04
de janeiro de 2015 | N° 18032
MARTHA
MEDEIROS
Pensar nunca funcionou
O
músico uruguaio Socio compôs uma balada linda que se chama Fan de Faith no More
e que escuto com frequência, apesar de uma parte da letra me intrigar. Lá pelo
meio da canção ele diz pensar nunca funcionou, e a cada vez que ouço esse
verso, penso: não, Socio, não é bem assim.
Logo
me ocorrem várias experiências que vivi que só foram compreendidas através do
pensamento, e todas as boas conversas que tive com amigos e que resultaram em
mudanças de pensamento, e tudo o que escrevi movida pelos meus pensamentos, e
todas as noites em que perdi o sono por causa dos meus pensamentos, e todos os
filósofos que formataram e deram sentido aos meus pensamentos, e todas as
consultas ao psicanalista em que meus pensamentos foram cirurgicamente
dissecados, e todas as discussões que brotaram porque meus pensamentos não
combinavam com os dos outros, e todas as escolhas que fiz só depois que o meu
pensamento autorizou, sem falar na superioridade que o ser humano se outorga
por ter o privilégio de pensar e os bichos não.
Com
que topete vem alguém dizer que pensar nunca funcionou?
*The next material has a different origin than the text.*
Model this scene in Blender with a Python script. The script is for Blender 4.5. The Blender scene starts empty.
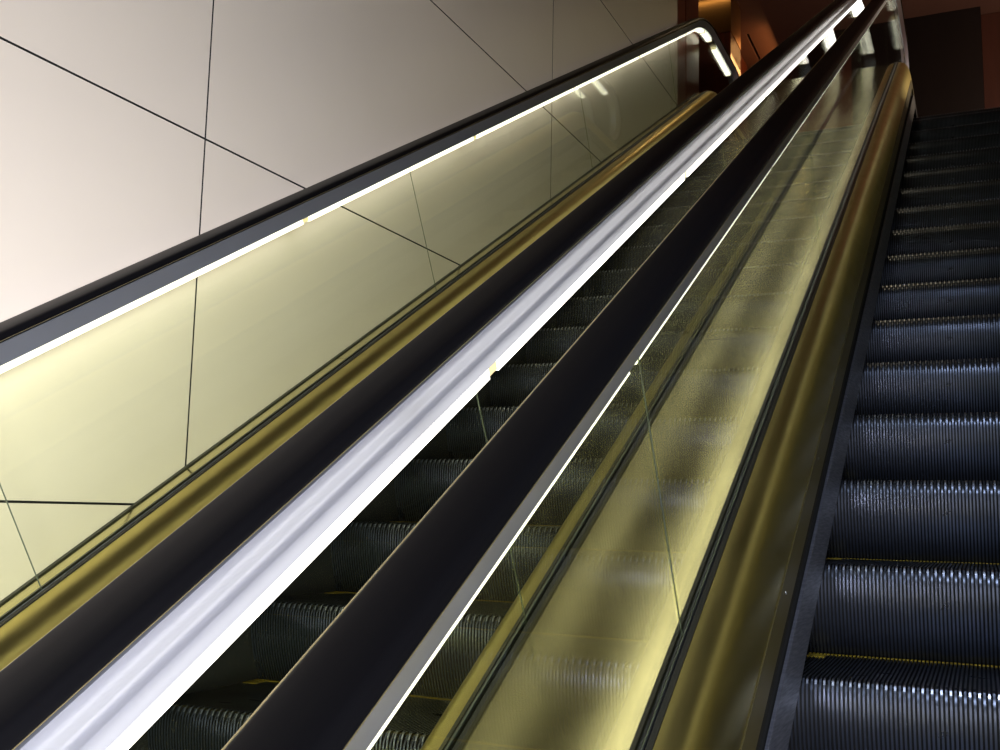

A maior prova de que
pensar funciona é que depois de muito pensar nesse verso acabei chegando à conclusão
de que ele revela uma verdade, só que foi mal transmitida.
Pensar
demais nunca funcionou. Faltou o advérbio de intensidade.
Pensar,
a gente pensa mesmo que não queira. Estamos condenados à atividade cerebral,
cada um fazendo bom uso ou mau uso dos neurônios que têm. Não é a isso que
Socio se refere na música, imagino. Ele se refere a pensar demais. O demais
ficou subentendido, é o que deduzo.
Pensar
demais é uma insanidade, o que explica o fato de nós, mulheres, sermos todas
meio dementes. Pensar demais é um autoboicote, pois depois que se atravessa a
fronteira do pensamento controlado e se entra no território do pensamento
obsessivo a cabeça da criatura começa a fundir e a soltar fumacinha, até a
explosão final.
Pensando
demais, a gente ultrapassa a sensatez e vai dar numa zona de turbulência que
faz alguns parafusos se soltarem da fuselagem. A coerência desaparece e a
fantasia assume o manche. Deveria haver uma sinalização de alerta quando a
gente começa a pensar demais: desastre a 100 metros , desastre a 50 metros , desastre na próxima
curva – pare!
Pensar
demais é desperdiçar um tempo em que você poderia estar amando demais, se
divertindo demais e levando a vida a sério de menos. É uma corrida em que
sempre se passa voando pelo ponto de chegada, perdendo o rumo. É não ter freio
para evitar o descarrilamento de ideias que nunca serão recolhidas, ficarão
largadas na pista, sem dono. Pensar demais é uma estrada sem limite de
velocidade, um convite ao desatino.
É o
que penso. Moderadamente, como é recomendável.